Although the United States and Japan are staunch allies and their economies are intricately interlocked, the Japanese, as the Washington Post recently noted, "remain on a campaign to force the world -- and Americans in particular -- to remember and reflect on the horror of these bombings.

Well, the fact is, most older Americans do remember and reflect on the horror of the war that Japan waged in the "Pacific Theater," a war that took millions of lives. They reflect on the hundreds of thousands of American and Japanese lives that might have been lost if the U.S. had been forced to invade Japan.

The Japanese don't appear to reflect on this very much. They continue to see Hiroshima and Nagasaki as some kind of sucker punch with them the hapless victim.

Their military shrines and museums continue to portray World War II more or less as a series of discrete military actions in which their armed forces performed admirably, but which led inexplicably to their having to endure all these B-29s over their homeland.

A recent joint poll by the Associated Press and Japan's Kyodo News Service found that 75 percent of Japanese believe the atomic bombing of their country was "unnecessary." However, almost 70 percent of Americans polled believe the use of the weapons was not only necessary but unavoidable.

I mention all this to introduce my special hero for this month.

His name is Harold Agnew.

Most people reading this probably don't know or remember the name.

He was a young weapons scientist during World War II. He flew in the chase plane behind the Enola Gay and observed the detonation of the first nuclear weapon at Hiroshima.

From 1971 to 1979 he was director of the Los Alamos National Laboratory (where those first bombs were designed).

He is 84 now. Still sharp. An adjunct professor at the University of California San Diego. Possessed of a withering intelligence, a noble bluntness and still a gentleman withal. And proud of what he did to help bring an end to a terrible war and insure American power in the Cold War.*

Recently a Tokyo television network flew him to Japan to participate in a "discussion" with survivors of the atomic bombings. He was gracious. He was informative. He listened.

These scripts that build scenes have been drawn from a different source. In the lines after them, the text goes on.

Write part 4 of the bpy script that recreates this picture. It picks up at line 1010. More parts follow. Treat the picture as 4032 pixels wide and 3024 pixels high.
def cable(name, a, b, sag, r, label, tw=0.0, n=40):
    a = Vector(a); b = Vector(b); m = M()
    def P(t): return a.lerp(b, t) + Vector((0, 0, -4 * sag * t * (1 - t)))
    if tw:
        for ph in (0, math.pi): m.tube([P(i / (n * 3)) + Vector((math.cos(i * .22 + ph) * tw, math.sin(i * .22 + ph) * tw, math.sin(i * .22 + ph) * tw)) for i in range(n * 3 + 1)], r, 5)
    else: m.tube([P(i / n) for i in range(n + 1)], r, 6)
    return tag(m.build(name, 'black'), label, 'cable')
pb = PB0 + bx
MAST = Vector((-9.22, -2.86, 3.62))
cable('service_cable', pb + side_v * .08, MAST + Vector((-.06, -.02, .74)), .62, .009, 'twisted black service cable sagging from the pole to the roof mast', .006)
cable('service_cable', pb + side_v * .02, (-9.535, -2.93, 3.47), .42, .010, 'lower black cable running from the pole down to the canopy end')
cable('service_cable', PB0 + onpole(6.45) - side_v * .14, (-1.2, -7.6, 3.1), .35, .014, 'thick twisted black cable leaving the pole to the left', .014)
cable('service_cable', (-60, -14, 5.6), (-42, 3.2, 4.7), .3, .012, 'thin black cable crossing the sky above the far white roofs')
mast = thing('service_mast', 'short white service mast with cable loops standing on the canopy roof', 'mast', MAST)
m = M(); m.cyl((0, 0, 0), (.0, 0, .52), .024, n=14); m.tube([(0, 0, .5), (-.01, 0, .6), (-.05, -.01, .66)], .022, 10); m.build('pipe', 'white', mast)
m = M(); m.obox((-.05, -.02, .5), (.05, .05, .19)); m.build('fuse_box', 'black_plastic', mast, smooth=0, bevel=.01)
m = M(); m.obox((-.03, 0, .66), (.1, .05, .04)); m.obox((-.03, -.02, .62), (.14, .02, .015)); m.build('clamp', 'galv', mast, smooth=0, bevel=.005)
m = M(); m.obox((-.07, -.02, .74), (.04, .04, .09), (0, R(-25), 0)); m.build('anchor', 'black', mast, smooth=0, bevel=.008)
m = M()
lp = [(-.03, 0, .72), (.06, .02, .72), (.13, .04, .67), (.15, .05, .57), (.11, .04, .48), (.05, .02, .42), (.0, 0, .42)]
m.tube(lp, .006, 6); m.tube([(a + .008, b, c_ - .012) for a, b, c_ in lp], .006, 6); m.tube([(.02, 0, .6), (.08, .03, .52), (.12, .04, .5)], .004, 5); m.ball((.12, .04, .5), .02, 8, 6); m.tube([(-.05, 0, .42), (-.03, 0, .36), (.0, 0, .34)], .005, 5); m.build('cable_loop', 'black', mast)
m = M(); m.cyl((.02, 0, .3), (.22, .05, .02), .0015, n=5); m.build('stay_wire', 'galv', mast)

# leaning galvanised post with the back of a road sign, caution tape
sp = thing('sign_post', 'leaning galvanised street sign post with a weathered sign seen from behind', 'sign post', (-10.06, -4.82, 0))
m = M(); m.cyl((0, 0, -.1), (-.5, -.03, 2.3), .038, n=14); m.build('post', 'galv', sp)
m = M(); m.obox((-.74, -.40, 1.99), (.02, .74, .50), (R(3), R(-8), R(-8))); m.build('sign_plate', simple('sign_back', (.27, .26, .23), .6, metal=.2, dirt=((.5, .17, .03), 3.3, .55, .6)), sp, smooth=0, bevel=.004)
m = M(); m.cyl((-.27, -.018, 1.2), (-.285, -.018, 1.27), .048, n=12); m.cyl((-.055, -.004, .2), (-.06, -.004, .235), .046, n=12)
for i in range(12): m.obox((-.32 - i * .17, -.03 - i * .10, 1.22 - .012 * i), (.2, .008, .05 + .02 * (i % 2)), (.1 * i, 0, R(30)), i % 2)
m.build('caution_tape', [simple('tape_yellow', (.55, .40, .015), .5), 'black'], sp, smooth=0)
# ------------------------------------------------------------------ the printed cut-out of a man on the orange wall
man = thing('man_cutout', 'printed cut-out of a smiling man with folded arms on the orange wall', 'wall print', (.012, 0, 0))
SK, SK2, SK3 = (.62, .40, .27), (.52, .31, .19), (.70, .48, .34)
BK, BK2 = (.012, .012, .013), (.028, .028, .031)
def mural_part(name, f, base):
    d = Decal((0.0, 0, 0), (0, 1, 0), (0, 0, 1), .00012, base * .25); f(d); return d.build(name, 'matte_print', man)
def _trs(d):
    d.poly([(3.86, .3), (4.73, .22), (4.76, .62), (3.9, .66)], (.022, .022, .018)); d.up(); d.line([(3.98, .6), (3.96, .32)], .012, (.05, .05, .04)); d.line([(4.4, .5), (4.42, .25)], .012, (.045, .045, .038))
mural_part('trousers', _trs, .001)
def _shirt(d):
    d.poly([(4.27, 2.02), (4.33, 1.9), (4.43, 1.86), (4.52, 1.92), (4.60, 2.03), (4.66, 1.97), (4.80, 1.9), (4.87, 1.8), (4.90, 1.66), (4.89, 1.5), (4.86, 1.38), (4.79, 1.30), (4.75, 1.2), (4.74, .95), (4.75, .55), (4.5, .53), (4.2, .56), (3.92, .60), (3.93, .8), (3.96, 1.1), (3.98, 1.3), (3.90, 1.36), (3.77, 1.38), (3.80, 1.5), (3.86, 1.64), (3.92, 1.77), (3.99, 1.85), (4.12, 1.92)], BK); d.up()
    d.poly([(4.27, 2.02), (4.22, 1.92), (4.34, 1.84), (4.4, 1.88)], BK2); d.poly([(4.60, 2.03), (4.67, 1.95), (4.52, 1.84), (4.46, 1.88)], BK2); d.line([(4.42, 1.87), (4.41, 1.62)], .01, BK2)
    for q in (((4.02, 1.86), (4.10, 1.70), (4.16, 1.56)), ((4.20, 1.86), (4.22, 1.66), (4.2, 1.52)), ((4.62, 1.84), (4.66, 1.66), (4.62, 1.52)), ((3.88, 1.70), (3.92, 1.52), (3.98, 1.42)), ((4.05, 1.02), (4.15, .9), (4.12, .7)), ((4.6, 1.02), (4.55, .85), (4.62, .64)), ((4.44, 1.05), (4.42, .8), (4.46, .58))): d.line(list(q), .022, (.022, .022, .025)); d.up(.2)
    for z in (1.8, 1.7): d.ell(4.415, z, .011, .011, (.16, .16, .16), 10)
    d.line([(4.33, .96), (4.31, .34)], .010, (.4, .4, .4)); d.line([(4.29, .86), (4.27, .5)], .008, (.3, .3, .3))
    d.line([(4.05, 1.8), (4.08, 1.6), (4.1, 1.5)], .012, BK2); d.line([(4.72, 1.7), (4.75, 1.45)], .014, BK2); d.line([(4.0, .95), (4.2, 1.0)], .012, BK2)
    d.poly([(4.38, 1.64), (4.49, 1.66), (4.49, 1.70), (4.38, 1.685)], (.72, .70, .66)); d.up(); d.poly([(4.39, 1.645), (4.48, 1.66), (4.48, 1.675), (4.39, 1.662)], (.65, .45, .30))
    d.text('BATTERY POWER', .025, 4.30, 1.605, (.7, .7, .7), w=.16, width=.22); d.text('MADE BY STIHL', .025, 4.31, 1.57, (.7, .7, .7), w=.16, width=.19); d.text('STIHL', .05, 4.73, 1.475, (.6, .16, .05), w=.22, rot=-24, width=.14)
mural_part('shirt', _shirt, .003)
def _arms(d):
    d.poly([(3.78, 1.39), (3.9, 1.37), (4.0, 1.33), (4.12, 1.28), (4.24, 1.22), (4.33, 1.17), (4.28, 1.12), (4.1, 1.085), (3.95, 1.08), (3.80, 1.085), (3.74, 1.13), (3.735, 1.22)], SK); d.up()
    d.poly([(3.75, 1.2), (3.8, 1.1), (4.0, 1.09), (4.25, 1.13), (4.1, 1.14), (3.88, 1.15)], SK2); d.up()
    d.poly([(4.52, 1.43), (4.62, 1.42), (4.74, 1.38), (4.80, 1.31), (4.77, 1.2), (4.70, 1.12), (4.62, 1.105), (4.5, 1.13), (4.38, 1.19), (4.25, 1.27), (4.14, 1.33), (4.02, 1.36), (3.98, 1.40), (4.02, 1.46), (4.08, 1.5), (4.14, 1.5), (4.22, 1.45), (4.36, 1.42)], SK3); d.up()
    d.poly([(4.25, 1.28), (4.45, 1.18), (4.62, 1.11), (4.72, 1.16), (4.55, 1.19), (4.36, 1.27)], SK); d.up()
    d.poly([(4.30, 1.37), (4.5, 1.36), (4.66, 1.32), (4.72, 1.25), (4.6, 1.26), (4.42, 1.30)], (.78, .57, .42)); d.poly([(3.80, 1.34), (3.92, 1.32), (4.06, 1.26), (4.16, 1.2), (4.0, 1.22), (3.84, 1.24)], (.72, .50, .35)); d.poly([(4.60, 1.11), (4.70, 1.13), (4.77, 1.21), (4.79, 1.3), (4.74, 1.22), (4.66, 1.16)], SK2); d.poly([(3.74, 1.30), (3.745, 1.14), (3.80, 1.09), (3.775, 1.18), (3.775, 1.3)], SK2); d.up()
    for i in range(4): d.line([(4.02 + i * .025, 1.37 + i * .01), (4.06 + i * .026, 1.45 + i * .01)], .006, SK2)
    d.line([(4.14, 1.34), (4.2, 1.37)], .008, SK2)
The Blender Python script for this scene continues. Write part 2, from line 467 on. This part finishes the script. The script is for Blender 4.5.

But when the group demanded an apology, Harold Agnew stood up and uttered three little words:

"Remember Pearl Harbor!"

The "discussion" was over.

I like that. I like that a lot.

I really like the Japanese. I love their cars. I love their movies. But they have some "issues" they need to straighten out.

In a later interview, reported in the Post, Agnew explained, "Many Japanese still refuse to take responsibility for what they did. They can point at us. But believe me, they did some awful bad things. We saved Japanese lives with those bombs -- an invasion would have been worse."

I vividly remember what we used to call "VJ Day" (Victory over Japan). I was playing in our yard in Rector, Pa., in a jeep we had made from two wooden boxes. It was a beautiful August day. I was delighted because mom got home early from her war job.

Later in the afternoon a group of fighter planes flew over in formation. My brother and I jumped up and down with excitement. Our mother came out of the house to explain that the planes were part of the big celebration in Pittsburgh because the war was over.

I was glad we won. I still am. And I'm glad we had men like Harold Agnew to help us win. And to help the Japanese with their amnesia.